In the same amount of time, I have no dealt with ANY desktop hard drive failures.

Zero.

Talking with someone on Sunday, they asked why the hard drive in their one year-old laptop died but the one in their 6 year-old desktop hasn’t died. So I gave them the normal spiel:

  • You move your laptop around much more often than your desktop.
  • If a hard drive is going to die, it is probably going to die some time in that first year or else run for a nice long while.
  • Smaller components running at higher speeds have a smaller margin-of-error before something goes wrong.
  • You move your laptop around much more often than your desktop.

Really, I just stick with the first and fourth ones above. A desktop, within reason, pretty much stays put as soon as you get the thing going the first time.

This is one reason I have been holding out for the new Mac mini to be released (crossing my fingers for the event on October 23), it seems that desktops are more “rugged” than laptops or portables. Much of that is perception, but there are a number of benefits being a desktop has over a laptop:

  • You don’t move as often.
  • You don’t have a hinge attached to your screen (hopefully).
  • You don’t spend part of your day stuffed inside of a bag where temperature changes are mandatory.
  • Heat is not as much of an issue because you have more space to work with.

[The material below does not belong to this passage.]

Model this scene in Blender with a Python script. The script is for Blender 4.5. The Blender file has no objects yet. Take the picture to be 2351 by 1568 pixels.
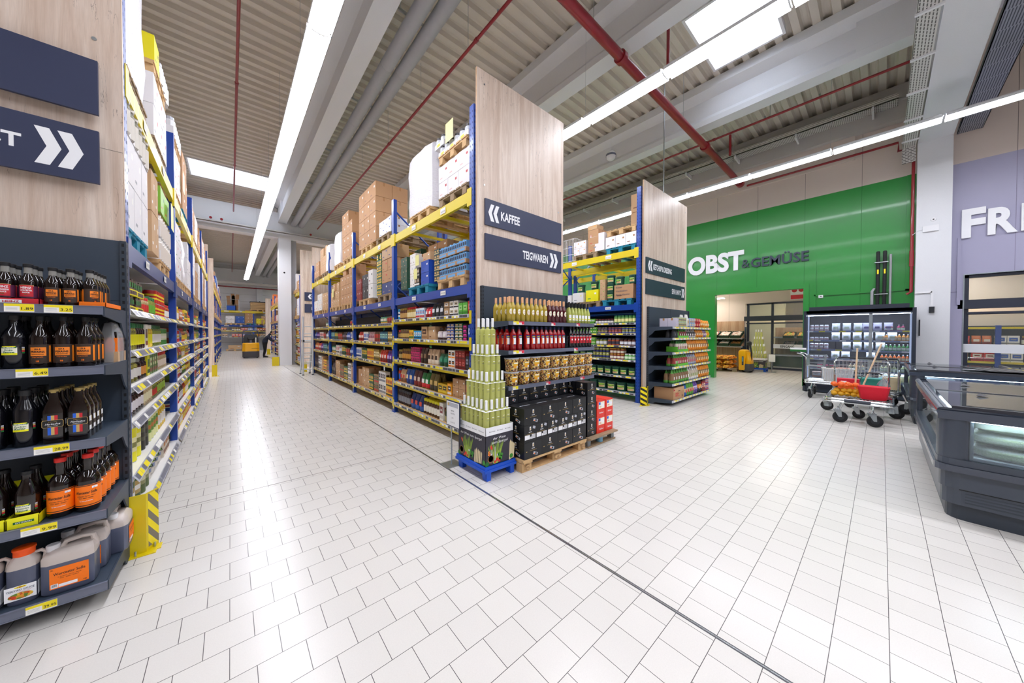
import bpy, math, random
from mathutils import Vector, Matrix
R=random.Random(7)
sc=bpy.context.scene
COL=sc.collection
# ---------------------------------------------------------------- camera
def make_camera():
    cd=bpy.data.cameras.new('camera'); co=bpy.data.objects.new('camera',cd); COL.objects.link(co)
    yaw,p,r=0.717080895,-0.0146834805,0.00169949084
    s,c=math.sin,math.cos
    fw=Vector((s(yaw)*c(p),c(yaw)*c(p),s(p))); ri=Vector((c(yaw),-s(yaw),0)); up=ri.cross(fw)
    ri2=ri*c(r)+up*s(r); up2=-ri*s(r)+up*c(r)
    m=Matrix((ri2,up2,-fw)).transposed().to_4x4(); m.translation=(0,0,1.6)
    co.matrix_world=m
    cd.sensor_width=36; cd.lens=740.78*36/2351; cd.shift_x=.57/2351; cd.shift_y=-8.24/2351
    cd.clip_start=.05; cd.clip_end=200
    sc.camera=co
make_camera()
# ---------------------------------------------------------------- world, exposure, sampling behaviour
w=bpy.data.worlds.new('sky'); sc.world=w; w.use_nodes=True
nt=w.node_tree; nt.nodes.clear()
bg=nt.nodes.new('ShaderNodeBackground'); bg.inputs[0].default_value=(.62,.76,1,1); bg.inputs[1].default_value=2.2
wo=nt.nodes.new('ShaderNodeOutputWorld'); nt.links.new(bg.outputs[0],wo.inputs[0])
vs=sc.view_settings; vs.view_transform='Standard'; vs.look='None'; vs.exposure=1.1; vs.gamma=1; vs.use_curve_mapping=False
cy=sc.cycles
cy.use_denoising=True
cy.max_bounces=7; cy.diffuse_bounces=5; cy.glossy_bounces=3; cy.transmission_bounces=6; cy.transparent_max_bounces=8
cy.sample_clamp_indirect=6; cy.caustics_reflective=False; cy.caustics_refractive=False
cy.use_adaptive_sampling=True; cy.adaptive_threshold=.02
LAMP_STRENGTH=16.0     # luminous diffusers of the strip lights
# ---------------------------------------------------------------- materials
MAT={}
def _pr(name):
    m=bpy.data.materials.new(name); m.use_nodes=True
    return m,m.node_tree,m.node_tree.nodes['Principled BSDF']
def hexc(h):
    h=h.lstrip('#'); o=[]
    for i in (0,2,4):
        v=int(h[i:i+2],16)/255; o.append(v/12.92 if v<.04045 else ((v+.055)/1.055)**2.4)
    return (*o,1)
def M(name,col=None,rough=.5,metal=0,vary=0,bump=0,scale=20,alpha=1,trans=0,emit=0,coat=0,ior=None):
    if name in MAT: return MAT[name]
    m,t,b=_pr(name); N=t.nodes; L=t.links
    c=hexc(col) if isinstance(col,str) else (*col[:3],1)
    b.inputs['Base Color'].default_value=c; b.inputs['Roughness'].default_value=rough; b.inputs['Metallic'].default_value=metal
    if alpha<1: b.inputs['Alpha'].default_value=alpha
    if trans: b.inputs['Transmission Weight'].default_value=trans
    if coat: b.inputs['Coat Weight'].default_value=coat; b.inputs['Coat Roughness'].default_value=.08
    if ior: b.inputs['IOR'].default_value=ior
    if emit: b.inputs['Emission Color'].default_value=c; b.inputs['Emission Strength'].default_value=emit
    if vary or bump:
        tc=N.new('ShaderNodeTexCoord'); nz=N.new('ShaderNodeTexNoise'); nz.inputs['Scale'].default_value=scale; nz.inputs['Detail'].default_value=5
        L.new(tc.outputs['Object'],nz.inputs['Vector'])
        if vary:
            mx=N.new('ShaderNodeMix'); mx.data_type='RGBA'; mx.blend_type='MULTIPLY'; mx.inputs[0].default_value=1
            rp=N.new('ShaderNodeMapRange'); rp.inputs[3].default_value=1-vary; rp.inputs[4].default_value=1+vary
            L.new(nz.outputs[0],rp.inputs[0]); L.new(rp.outputs[0],mx.inputs[7]); mx.inputs[6].default_value=c
            L.new(mx.outputs[2],b.inputs['Base Color'])
        if bump:
            bp=N.new('ShaderNodeBump'); bp.inputs['Strength'].default_value=bump; bp.inputs['Distance'].default_value=.02
            L.new(nz.outputs[0],bp.inputs['Height']); L.new(bp.outputs[0],b.inputs['Normal'])
    MAT[name]=m; return m
def glassy(name,col,alpha,rough=.05):
    """thin clear sheet or film: mostly see-through, keeps its gloss"""
    if name in MAT: return MAT[name]
    m=bpy.data.materials.new(name); m.use_nodes=True; t=m.node_tree; t.nodes.clear()
    o=t.nodes.new('ShaderNodeOutputMaterial'); mx=t.nodes.new('ShaderNodeMixShader'); fr=t.nodes.new('ShaderNodeFresnel'); fr.inputs[0].default_value=1.45
    tr=t.nodes.new('ShaderNodeBsdfTransparent'); gl=t.nodes.new('ShaderNodeBsdfGlossy'); df=t.nodes.new('ShaderNodeBsdfDiffuse'); m2=t.nodes.new('ShaderNodeMixShader')
    c=hexc(col); tr.inputs[0].default_value=(c[0]**.5,c[1]**.5,c[2]**.5,1); df.inputs[0].default_value=c; gl.inputs['Roughness'].default_value=rough
    m2.inputs[0].default_value=alpha
    L=t.links; L.new(tr.outputs[0],m2.inputs[1]); L.new(df.outputs[0],m2.inputs[2]); L.new(fr.outputs[0],mx.inputs[0]); L.new(m2.outputs[0],mx.inputs[1]); L.new(gl.outputs[0],mx.inputs[2]); L.new(mx.outputs[0],o.inputs[0])
    MAT[name]=m; return m
def floor_mat():
    m,t,b=_pr('floor_tiles'); N=t.nodes; L=t.links
    g=N.new('ShaderNodeNewGeometry'); mp=N.new('ShaderNodeMapping'); L.new(g.outputs['Position'],mp.inputs[0])
    mp.inputs['Location'].default_value=(-.984+20,-.155+20,0)
    br=N.new('ShaderNodeTexBrick'); br.offset=.5; br.offset_frequency=2; br.inputs['Scale'].default_value=1
    br.inputs['Brick Width'].default_value=.2; br.inputs['Row Height'].default_value=.2; br.inputs['Mortar Size'].default_value=.0017; br.inputs['Mortar Smooth'].default_value=.15
    br.inputs['Color1'].default_value=hexc('#d9d5cf'); br.inputs['Color2'].default_value=hexc('#d4d0ca'); br.inputs['Mortar'].default_value=hexc('#5d5858')
    L.new(mp.outputs[0],br.inputs['Vector'])
    nz=N.new('ShaderNodeTexNoise'); nz.inputs['Scale'].default_value=160; nz.inputs['Detail'].default_value=3; L.new(g.outputs['Position'],nz.inputs['Vector'])
    mr=N.new('ShaderNodeMapRange'); mr.inputs[3].default_value=.93; mr.inputs[4].default_value=1.05; L.new(nz.outputs[0],mr.inputs[0])
    n2=N.new('ShaderNodeTexNoise'); n2.inputs['Scale'].default_value=.9; n2.inputs['Detail'].default_value=6; L.new(g.outputs['Position'],n2.inputs['Vector'])
    m2=N.new('ShaderNodeMapRange'); m2.inputs[3].default_value=.985; m2.inputs[4].default_value=1.01; L.new(n2.outputs[0],m2.inputs[0])
    mu=N.new('ShaderNodeMath'); mu.operation='MULTIPLY'; L.new(mr.outputs[0],mu.inputs[0]); L.new(m2.outputs[0],mu.inputs[1])
    mx=N.new('ShaderNodeMix'); mx.data_type='RGBA'; mx.blend_type='MULTIPLY'; mx.inputs[0].default_value=1
    L.new(br.outputs['Color'],mx.inputs[6]); L.new(mu.outputs[0],mx.inputs[7]); L.new(mx.outputs[2],b.inputs['Base Color'])
    r=N.new('ShaderNodeMapRange'); r.inputs[3].default_value=.22; r.inputs[4].default_value=.27; L.new(n2.outputs[0],r.inputs[0]); L.new(r.outputs[0],b.inputs['Roughness'])
    b.inputs['Specular IOR Level'].default_value=.42
    bp=N.new('ShaderNodeBump'); bp.inputs['Strength'].default_value=.25; bp.inputs['Distance'].default_value=.002; bp.invert=True; L.new(br.outputs['Fac'],bp.inputs['Height']); L.new(bp.outputs[0],b.inputs['Normal'])
    MAT['floor']=m; return m
def wood_mat(name,c1,c2,crack,axis=2,seed=0.):
    m,t,b=_pr(name); N=t.nodes; L=t.links
    g=N.new('ShaderNodeNewGeometry'); mp=N.new('ShaderNodeMapping'); L.new(g.outputs['Position'],mp.inputs[0])
    sc3=[9,9,9]; sc3[axis]=.55; mp.inputs['Scale'].default_value=sc3; mp.inputs['Location'].default_value=(seed,seed*2,seed)
    n1=N.new('ShaderNodeTexNoise'); n1.inputs['Scale'].default_value=1; n1.inputs['Detail'].default_value=8; n1.inputs['Roughness'].default_value=.62; n1.inputs['Distortion'].default_value=.9; L.new(mp.outputs[0],n1.inputs['Vector'])
    cr=N.new('ShaderNodeValToRGB'); cr.color_ramp.elements[0].position=.34; cr.color_ramp.elements[0].color=hexc(c2); cr.color_ramp.elements[1].position=.62; cr.color_ramp.elements[1].color=hexc(c1)
    L.new(n1.outputs[0],cr.inputs[0])
    mp2=N.new('ShaderNodeMapping'); s3=[70,70,70]; s3[axis]=2.2; mp2.inputs['Scale'].default_value=s3; L.new(g.outputs['Position'],mp2.inputs[0])
    n2=N.new('ShaderNodeTexNoise'); n2.inputs['Detail'].default_value=4; L.new(mp2.outputs[0],n2.inputs['Vector'])
    mr=N.new('ShaderNodeMapRange'); mr.inputs[3].default_value=.86; mr.inputs[4].default_value=1.1; L.new(n2.outputs[0],mr.inputs[0])
    mx=N.new('ShaderNodeMix'); mx.data_type='RGBA'; mx.blend_type='MULTIPLY'; mx.inputs[0].default_value=1; L.new(cr.outputs[0],mx.inputs[6]); L.new(mr.outputs[0],mx.inputs[7])
    mp3=N.new('ShaderNodeMapping'); s4=[5.5,5.5,5.5]; s4[axis]=.5; mp3.inputs['Scale'].default_value=s4; mp3.inputs['Location'].default_value=(3+seed,1,seed); L.new(g.outputs['Position'],mp3.inputs[0])
    n3=N.new('ShaderNodeTexNoise'); n3.inputs['Detail'].default_value=6; n3.inputs['Distortion'].default_value=.5; L.new(mp3.outputs[0],n3.inputs['Vector'])
    # thin cracks where the noise crosses one value
    a=N.new('ShaderNodeMath'); a.operation='SUBTRACT'; a.inputs[1].default_value=.42; L.new(n3.outputs[0],a.inputs[0])
    ab=N.new('ShaderNodeMath'); ab.operation='ABSOLUTE'; L.new(a.outputs[0],ab.inputs[0])
    c3=N.new('ShaderNodeMapRange'); c3.inputs[1].default_value=0; c3.inputs[2].default_value=.009; c3.inputs[3].default_value=.75; c3.inputs[4].default_value=0; L.new(ab.outputs[0],c3.inputs[0])
    n4=N.new('ShaderNodeTexNoise'); n4.inputs['Scale'].default_value=1.7; L.new(g.outputs['Position'],n4.inputs['Vector'])
    st=N.new('ShaderNodeMapRange'); st.inputs[1].default_value=.47; st.inputs[2].default_value=.56; L.new(n4.outputs[0],st.inputs[0])
    mu=N.new('ShaderNodeMath'); mu.operation='MULTIPLY'; L.new(c3.outputs[0],mu.inputs[0]); L.new(st.outputs[0],mu.inputs[1])
    m3=N.new('ShaderNodeMix'); m3.data_type='RGBA'; L.new(mu.outputs[0],m3.inputs[0]); L.new(mx.outputs[2],m3.inputs[6]); m3.inputs[7].default_value=hexc(crack)
    L.new(m3.outputs[2],b.inputs['Base Color']); b.inputs['Roughness'].default_value=.42
    MAT[name]=m; return m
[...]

That’s just a few. One not named, but what I have been thinking more about is this:

  • The inability to work everywhere.

There have been a number of times that I’ve pulled the laptop out almost anywhere and started working. That might seem like a great thing, but is it really? I find having a certain place where you work can be a huge benefit to productivity because you can surround yourself with familiar surroundings to help get yourself into “the zone”. I also liken it to keeping distractions out of the bedroom so that it stays the area where you sleep. That’s why we threw the TV out of there a long time ago. Keeping work contained to a single room of the home can keep it at least a little bit separate from your family.

I’m hoping to try it.

There are benefits to each, but right now I’m leaning toward a desktop + tablet for my computing needs for the future. Now I need to wait out that new Mac mini.